TASK INSTRUCTIONS
Repeat the material exactly from its first line to the line that includes "v = yf * yf". Skip pictures.

DATA EXCERPT
= = =

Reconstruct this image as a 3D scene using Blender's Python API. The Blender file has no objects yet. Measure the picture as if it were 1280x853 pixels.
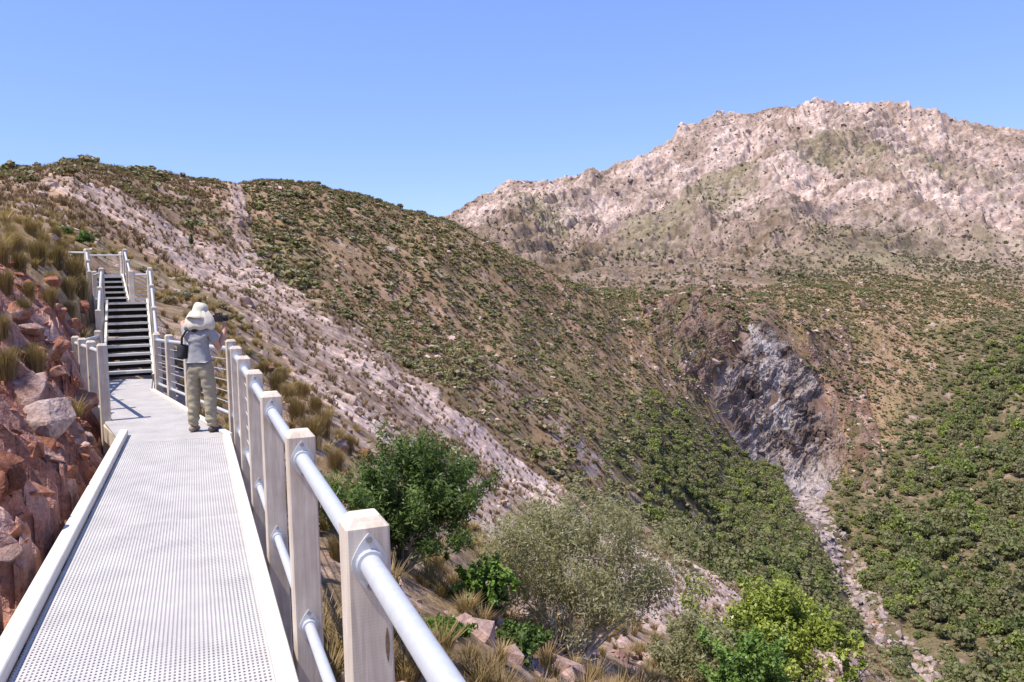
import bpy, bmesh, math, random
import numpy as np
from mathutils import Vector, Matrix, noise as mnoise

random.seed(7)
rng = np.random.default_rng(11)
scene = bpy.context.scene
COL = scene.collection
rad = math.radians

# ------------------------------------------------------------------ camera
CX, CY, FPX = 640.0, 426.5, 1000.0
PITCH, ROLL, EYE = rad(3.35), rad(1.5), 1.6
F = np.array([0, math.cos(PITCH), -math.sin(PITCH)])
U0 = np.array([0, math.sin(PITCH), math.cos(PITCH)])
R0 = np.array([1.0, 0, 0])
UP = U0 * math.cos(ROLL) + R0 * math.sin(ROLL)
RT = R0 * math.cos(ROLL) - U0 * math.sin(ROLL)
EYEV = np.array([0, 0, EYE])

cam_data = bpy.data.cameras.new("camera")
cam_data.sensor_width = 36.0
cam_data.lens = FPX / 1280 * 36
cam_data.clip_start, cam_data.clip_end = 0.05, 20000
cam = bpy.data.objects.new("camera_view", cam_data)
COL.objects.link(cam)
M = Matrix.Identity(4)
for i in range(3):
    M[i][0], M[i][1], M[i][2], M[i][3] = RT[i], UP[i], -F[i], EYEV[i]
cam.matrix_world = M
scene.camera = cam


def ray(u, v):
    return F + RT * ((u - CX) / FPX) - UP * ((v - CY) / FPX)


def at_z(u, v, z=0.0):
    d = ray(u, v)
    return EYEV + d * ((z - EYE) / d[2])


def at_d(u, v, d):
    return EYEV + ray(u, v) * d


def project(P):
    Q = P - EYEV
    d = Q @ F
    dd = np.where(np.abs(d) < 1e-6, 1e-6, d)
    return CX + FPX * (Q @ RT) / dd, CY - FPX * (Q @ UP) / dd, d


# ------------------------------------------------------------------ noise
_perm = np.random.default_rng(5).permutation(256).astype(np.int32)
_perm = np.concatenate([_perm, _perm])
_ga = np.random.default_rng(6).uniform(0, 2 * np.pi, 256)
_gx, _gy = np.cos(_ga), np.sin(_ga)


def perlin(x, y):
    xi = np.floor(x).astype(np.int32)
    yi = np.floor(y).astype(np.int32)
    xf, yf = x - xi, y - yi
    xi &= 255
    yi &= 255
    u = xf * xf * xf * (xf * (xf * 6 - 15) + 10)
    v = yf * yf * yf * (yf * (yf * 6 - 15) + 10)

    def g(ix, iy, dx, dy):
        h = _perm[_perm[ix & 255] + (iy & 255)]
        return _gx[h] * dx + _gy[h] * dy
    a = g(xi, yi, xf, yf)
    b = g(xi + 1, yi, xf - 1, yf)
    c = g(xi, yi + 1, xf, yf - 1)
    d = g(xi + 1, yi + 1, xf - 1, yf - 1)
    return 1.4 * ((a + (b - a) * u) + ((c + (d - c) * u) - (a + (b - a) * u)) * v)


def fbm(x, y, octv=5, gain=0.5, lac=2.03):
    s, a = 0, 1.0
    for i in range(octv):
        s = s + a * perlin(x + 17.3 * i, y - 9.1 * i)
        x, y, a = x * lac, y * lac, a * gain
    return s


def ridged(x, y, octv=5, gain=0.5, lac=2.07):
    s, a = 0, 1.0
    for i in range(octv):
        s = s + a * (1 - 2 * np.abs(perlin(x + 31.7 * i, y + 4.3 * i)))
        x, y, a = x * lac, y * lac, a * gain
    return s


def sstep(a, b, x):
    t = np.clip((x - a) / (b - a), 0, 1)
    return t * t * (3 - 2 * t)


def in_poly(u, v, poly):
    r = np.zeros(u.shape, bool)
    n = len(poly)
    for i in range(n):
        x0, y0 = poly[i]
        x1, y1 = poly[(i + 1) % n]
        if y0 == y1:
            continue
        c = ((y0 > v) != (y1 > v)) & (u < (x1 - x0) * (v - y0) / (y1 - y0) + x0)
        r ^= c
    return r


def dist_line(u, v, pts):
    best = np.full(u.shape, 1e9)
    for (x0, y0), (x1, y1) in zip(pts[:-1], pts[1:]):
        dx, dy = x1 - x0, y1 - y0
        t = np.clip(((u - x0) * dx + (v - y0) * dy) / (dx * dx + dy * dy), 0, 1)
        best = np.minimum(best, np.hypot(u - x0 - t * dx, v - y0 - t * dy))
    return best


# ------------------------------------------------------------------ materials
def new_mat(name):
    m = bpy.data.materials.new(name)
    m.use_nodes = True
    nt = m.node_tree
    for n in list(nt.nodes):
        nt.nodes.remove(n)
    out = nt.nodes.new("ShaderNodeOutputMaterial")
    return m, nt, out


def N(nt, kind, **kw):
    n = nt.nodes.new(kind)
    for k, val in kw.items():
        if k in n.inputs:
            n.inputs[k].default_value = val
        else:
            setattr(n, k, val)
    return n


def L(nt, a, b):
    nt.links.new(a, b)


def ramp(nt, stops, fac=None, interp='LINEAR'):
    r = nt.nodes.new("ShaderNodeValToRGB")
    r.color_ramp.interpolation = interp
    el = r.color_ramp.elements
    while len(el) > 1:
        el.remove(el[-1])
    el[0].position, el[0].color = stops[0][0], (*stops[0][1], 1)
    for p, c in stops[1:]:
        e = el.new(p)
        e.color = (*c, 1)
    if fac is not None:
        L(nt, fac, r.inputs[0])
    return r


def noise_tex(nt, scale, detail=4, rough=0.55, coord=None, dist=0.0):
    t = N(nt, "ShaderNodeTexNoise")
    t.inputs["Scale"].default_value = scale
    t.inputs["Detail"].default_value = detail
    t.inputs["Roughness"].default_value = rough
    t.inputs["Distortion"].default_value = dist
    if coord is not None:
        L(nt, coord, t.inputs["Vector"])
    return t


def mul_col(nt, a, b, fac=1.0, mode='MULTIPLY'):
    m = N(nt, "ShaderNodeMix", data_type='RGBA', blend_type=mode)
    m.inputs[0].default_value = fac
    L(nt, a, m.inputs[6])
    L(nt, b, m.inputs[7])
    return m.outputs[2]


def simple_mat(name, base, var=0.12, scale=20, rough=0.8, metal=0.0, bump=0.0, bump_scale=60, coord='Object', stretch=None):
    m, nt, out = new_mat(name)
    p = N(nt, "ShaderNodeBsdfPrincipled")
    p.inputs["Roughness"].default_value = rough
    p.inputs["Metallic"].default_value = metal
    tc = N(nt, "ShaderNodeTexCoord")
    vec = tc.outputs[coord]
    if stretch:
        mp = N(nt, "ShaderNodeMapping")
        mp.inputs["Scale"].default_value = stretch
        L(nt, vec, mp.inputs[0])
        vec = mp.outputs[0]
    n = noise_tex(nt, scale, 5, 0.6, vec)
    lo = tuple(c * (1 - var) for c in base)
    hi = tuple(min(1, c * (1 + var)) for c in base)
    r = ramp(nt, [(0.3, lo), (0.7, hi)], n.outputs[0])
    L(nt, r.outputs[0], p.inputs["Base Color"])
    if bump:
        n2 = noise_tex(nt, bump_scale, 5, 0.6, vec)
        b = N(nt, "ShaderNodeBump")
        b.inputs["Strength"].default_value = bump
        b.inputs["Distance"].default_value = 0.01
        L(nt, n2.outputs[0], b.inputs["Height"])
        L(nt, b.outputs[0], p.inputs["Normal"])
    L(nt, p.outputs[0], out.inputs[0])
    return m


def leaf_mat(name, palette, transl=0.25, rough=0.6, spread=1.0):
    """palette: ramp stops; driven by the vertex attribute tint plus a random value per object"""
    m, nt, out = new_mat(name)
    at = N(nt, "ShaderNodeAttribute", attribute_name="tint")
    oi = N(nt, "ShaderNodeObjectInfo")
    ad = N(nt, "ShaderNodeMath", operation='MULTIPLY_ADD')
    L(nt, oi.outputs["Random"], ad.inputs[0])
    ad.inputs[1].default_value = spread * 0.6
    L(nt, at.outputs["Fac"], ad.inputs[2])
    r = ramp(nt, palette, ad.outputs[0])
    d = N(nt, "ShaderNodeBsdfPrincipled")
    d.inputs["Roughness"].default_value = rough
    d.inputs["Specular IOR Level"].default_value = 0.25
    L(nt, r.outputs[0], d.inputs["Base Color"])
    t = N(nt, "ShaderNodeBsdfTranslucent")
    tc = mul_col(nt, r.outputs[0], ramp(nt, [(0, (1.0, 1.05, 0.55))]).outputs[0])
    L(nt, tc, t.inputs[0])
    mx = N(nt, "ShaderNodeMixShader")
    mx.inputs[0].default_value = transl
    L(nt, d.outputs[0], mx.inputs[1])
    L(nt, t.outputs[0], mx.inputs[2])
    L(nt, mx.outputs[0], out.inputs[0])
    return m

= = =

FINISHED TASK
Reconstruct this image as a 3D scene using Blender's Python API. The Blender file has no objects yet. Measure the picture as if it were 1280x853 pixels.
import bpy, bmesh, math, random
import numpy as np
from mathutils import Vector, Matrix, noise as mnoise

random.seed(7)
rng = np.random.default_rng(11)
scene = bpy.context.scene
COL = scene.collection
rad = math.radians

# ------------------------------------------------------------------ camera
CX, CY, FPX = 640.0, 426.5, 1000.0
PITCH, ROLL, EYE = rad(3.35), rad(1.5), 1.6
F = np.array([0, math.cos(PITCH), -math.sin(PITCH)])
U0 = np.array([0, math.sin(PITCH), math.cos(PITCH)])
R0 = np.array([1.0, 0, 0])
UP = U0 * math.cos(ROLL) + R0 * math.sin(ROLL)
RT = R0 * math.cos(ROLL) - U0 * math.sin(ROLL)
EYEV = np.array([0, 0, EYE])

cam_data = bpy.data.cameras.new("camera")
cam_data.sensor_width = 36.0
cam_data.lens = FPX / 1280 * 36
cam_data.clip_start, cam_data.clip_end = 0.05, 20000
cam = bpy.data.objects.new("camera_view", cam_data)
COL.objects.link(cam)
M = Matrix.Identity(4)
for i in range(3):
    M[i][0], M[i][1], M[i][2], M[i][3] = RT[i], UP[i], -F[i], EYEV[i]
cam.matrix_world = M
scene.camera = cam


def ray(u, v):
    return F + RT * ((u - CX) / FPX) - UP * ((v - CY) / FPX)


def at_z(u, v, z=0.0):
    d = ray(u, v)
    return EYEV + d * ((z - EYE) / d[2])


def at_d(u, v, d):
    return EYEV + ray(u, v) * d


def project(P):
    Q = P - EYEV
    d = Q @ F
    dd = np.where(np.abs(d) < 1e-6, 1e-6, d)
    return CX + FPX * (Q @ RT) / dd, CY - FPX * (Q @ UP) / dd, d


# ------------------------------------------------------------------ noise
_perm = np.random.default_rng(5).permutation(256).astype(np.int32)
_perm = np.concatenate([_perm, _perm])
_ga = np.random.default_rng(6).uniform(0, 2 * np.pi, 256)
_gx, _gy = np.cos(_ga), np.sin(_ga)


def perlin(x, y):
    xi = np.floor(x).astype(np.int32)
    yi = np.floor(y).astype(np.int32)
    xf, yf = x - xi, y - yi
    xi &= 255
    yi &= 255
    u = xf * xf * xf * (xf * (xf * 6 - 15) + 10)
    v = yf * yf * yf * (yf * (yf * 6 - 15) + 10)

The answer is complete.